Yuppie Bangladeshis put on their silk punjabis and saffron sarees, and become the torch bearers of our heritage, for one month. Come March, it will be business as usual. It has been difficult convincing development experts of the value of culture in our society. With ‘poverty alleviation’ being the current? buzzwords, one forgets, that it was the love for our language that shaped our resistance in ’71 or that ‘Bangla Nationalism’ has been used to justify repression in the Chittagong Hill Tracts. On the 1st February, perhaps we could look back at a collaboration between Drik in Bangladesh, and Zeezeilen in the Netherlands:
Power of Culture: Bangladeshi Spirit
Culture glides through peoples’ consciousness, breaking along its banks, accumulating and depositing silt, meandering through paths of least resistance, changing route, drying up, spilling its banks, forever flowing like a great river. Islands form and are washed away. Isolated pockets get left behind. It nurtures, nourishes and destroys. Ideas move with the wind and the currents and the countercurrents. Trends change, flowing in the slipstreams of dominant culture. A few swim against this current, while others get trapped in ox-bow lakes, isolated from the mainstream.

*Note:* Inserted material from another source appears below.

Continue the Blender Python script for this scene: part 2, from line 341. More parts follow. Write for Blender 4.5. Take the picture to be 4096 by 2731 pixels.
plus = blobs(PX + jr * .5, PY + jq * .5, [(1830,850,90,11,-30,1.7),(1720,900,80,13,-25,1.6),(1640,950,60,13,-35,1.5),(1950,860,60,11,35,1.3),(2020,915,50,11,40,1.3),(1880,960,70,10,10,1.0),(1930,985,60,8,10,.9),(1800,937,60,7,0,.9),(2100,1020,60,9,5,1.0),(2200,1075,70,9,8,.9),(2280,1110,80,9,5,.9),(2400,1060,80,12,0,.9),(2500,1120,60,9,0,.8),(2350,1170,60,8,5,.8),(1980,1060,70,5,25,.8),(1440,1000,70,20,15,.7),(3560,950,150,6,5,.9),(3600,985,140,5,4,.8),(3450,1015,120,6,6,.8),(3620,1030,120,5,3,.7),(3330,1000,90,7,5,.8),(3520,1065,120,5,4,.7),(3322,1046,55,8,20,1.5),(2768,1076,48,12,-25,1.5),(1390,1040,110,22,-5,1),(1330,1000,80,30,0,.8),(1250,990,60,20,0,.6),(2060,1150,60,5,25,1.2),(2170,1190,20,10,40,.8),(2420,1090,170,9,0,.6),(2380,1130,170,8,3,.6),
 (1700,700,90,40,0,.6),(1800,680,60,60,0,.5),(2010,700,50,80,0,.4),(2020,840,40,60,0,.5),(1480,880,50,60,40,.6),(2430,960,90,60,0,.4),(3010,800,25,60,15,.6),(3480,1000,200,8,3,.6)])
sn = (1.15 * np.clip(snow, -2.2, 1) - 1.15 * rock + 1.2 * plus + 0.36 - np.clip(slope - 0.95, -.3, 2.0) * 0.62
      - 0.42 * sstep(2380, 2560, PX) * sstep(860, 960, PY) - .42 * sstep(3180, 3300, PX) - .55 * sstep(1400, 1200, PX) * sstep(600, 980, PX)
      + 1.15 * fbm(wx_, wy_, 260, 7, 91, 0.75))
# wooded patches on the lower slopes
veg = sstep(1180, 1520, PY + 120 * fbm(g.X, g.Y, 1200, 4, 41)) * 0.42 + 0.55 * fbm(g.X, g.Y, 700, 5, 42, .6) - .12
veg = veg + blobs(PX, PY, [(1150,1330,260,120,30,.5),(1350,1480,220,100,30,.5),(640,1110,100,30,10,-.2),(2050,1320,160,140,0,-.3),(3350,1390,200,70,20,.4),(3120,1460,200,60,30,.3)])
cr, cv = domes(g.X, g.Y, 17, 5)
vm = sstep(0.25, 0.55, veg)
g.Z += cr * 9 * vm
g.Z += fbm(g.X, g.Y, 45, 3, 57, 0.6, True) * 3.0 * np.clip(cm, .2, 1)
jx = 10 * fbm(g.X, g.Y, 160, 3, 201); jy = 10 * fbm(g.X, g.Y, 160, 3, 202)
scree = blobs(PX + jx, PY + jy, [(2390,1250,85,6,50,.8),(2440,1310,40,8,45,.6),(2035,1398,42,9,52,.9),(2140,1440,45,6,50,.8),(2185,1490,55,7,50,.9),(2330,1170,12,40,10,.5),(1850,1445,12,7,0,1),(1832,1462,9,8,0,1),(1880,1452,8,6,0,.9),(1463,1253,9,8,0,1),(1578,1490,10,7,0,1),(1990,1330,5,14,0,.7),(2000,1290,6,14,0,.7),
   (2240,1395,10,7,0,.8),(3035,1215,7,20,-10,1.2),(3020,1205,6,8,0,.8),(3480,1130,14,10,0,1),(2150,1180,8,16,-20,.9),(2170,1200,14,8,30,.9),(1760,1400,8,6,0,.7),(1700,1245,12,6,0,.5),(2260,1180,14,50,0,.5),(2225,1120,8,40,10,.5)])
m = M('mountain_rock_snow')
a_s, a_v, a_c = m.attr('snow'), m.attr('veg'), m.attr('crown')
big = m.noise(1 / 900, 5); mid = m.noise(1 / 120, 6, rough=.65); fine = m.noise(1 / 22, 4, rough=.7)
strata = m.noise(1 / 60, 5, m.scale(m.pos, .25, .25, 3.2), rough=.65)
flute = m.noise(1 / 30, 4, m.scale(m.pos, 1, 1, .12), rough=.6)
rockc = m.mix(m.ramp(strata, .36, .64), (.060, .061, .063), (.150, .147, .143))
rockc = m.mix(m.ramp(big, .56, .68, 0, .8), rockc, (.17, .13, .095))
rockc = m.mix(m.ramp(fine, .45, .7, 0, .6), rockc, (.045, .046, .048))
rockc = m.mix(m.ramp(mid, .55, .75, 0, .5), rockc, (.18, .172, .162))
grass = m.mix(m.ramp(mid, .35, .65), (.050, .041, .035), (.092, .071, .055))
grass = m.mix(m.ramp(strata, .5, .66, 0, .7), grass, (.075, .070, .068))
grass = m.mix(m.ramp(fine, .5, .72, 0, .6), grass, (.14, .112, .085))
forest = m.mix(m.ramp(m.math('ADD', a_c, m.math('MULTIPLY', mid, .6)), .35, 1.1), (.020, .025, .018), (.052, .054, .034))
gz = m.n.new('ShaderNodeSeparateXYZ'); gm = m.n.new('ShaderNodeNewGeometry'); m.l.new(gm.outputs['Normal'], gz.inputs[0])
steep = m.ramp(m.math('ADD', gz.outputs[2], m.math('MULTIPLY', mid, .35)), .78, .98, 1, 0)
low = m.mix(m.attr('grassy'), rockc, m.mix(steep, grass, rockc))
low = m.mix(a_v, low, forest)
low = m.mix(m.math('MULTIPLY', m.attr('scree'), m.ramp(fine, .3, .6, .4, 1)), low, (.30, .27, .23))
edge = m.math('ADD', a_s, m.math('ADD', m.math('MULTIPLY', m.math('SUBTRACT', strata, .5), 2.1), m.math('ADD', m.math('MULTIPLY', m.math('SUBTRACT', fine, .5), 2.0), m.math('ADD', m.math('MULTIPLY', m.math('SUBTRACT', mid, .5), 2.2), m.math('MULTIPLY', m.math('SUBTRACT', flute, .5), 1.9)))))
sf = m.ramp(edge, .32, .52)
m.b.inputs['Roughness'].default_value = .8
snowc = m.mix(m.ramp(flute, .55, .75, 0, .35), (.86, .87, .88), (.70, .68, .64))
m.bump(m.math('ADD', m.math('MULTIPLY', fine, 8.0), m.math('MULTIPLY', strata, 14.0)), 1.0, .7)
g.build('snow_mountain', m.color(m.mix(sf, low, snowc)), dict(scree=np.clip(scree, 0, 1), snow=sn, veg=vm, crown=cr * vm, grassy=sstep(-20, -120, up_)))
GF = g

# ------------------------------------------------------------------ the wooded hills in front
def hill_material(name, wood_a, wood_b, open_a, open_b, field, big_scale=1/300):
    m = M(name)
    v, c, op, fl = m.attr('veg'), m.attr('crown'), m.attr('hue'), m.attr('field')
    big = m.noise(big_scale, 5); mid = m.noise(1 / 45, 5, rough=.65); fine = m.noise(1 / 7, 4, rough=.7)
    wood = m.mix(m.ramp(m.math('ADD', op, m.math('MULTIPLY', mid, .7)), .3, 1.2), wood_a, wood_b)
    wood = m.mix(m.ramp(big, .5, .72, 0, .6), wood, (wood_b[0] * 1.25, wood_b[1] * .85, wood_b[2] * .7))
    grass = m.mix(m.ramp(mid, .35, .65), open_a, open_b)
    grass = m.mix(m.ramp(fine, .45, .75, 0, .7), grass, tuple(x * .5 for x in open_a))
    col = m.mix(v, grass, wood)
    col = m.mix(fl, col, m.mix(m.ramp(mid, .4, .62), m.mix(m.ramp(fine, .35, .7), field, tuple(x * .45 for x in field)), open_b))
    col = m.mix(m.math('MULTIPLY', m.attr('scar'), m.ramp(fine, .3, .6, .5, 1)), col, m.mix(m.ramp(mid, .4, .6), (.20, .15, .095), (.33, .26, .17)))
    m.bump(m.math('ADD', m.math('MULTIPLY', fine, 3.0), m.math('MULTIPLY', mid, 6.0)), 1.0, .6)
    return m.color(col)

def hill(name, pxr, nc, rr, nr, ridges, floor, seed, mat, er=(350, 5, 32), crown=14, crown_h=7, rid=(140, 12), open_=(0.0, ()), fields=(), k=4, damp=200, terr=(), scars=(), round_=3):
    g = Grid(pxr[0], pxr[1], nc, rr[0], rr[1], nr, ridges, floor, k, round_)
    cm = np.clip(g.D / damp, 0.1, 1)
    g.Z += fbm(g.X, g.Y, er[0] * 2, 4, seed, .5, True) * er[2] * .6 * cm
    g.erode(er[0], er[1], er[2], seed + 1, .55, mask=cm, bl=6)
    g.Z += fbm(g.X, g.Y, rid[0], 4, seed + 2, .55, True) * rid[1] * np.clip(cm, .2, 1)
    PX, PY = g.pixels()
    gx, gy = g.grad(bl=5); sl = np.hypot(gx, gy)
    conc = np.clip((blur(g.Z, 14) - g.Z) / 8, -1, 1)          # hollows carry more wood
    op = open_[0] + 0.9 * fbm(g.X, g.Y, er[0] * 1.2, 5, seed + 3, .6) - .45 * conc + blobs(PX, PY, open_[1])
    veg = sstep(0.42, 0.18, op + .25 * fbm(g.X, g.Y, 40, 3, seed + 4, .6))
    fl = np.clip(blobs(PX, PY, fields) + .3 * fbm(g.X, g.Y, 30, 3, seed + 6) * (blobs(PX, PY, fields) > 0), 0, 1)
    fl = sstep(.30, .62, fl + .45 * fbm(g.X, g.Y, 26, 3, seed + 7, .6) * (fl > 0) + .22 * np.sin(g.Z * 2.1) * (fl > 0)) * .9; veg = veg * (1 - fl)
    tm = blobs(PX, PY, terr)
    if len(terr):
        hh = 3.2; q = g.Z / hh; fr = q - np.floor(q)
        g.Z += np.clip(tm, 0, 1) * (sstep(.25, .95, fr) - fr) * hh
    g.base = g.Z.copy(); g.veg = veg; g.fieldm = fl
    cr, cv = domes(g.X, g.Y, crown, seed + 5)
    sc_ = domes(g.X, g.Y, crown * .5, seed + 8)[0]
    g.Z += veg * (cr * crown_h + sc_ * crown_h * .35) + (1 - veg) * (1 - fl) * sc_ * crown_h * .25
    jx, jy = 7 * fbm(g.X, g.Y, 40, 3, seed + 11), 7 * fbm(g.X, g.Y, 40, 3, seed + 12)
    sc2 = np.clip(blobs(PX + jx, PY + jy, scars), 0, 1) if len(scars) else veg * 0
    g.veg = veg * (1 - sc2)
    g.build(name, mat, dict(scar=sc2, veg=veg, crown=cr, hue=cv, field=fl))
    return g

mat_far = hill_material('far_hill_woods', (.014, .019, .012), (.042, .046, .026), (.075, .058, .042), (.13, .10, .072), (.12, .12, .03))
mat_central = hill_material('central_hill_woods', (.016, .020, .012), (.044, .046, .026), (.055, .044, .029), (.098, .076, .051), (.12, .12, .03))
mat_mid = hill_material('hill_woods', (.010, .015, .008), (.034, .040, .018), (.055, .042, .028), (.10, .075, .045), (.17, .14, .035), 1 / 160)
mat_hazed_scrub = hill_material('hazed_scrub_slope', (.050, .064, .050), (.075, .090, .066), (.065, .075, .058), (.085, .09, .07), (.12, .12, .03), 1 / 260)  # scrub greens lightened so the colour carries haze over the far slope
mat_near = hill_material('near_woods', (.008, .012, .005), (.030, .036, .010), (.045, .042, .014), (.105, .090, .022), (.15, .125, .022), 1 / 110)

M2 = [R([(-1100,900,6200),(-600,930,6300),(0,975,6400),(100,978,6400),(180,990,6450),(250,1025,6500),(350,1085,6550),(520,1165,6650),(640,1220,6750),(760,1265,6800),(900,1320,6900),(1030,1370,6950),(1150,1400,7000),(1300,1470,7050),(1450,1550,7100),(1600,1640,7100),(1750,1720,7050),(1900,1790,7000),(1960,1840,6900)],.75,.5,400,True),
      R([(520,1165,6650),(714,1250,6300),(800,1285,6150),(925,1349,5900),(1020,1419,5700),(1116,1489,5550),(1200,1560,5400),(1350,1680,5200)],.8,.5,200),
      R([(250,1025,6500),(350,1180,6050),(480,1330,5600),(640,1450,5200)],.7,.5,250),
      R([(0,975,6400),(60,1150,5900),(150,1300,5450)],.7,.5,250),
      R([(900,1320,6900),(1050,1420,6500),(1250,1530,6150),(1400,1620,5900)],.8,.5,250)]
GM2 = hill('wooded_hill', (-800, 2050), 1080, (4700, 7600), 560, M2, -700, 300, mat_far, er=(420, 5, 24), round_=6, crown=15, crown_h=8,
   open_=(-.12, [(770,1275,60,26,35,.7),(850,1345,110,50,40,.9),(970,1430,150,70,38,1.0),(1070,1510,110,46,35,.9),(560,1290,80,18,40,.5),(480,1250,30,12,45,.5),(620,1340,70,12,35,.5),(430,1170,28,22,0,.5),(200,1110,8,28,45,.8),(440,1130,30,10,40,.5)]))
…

Photography, more than any other media or art form has influenced culture. Photographs in particular take on the dual responsibility of being bearers of evidence and conveyers of passion. The irrelevant discussion of whether photography is art has sidelined the debate from the more crucial one of its power to validate history and to create a powerful emotional response, thereby influencing public opinion. The more recent discussions, and fears, have centred on the computer’s ability to manipulate images, subsuming the more important realisation that photographs largely are manufactured by the image industry, one that is increasingly owned by a corporate world. The implied veracity of the still image and its perceived ability to represent the truth hides the ubiquitous and less perceptible manipulation enabled by photographic and editorial viewpoint. Not only can we no longer believe that the photograph cannot lie, we now need to contend with the situation that liars may own television channels and newspapers and be the leaders of nations. Given the enormous visual reach that the new technology provides, the ability to lie, is far greater than has ever been before.
Photography has become the most powerful tool in the manufacturing of consent, and it remains to be seen whether photographers can rise above the role of being cogs in this propaganda machine and become the voice for the voiceless.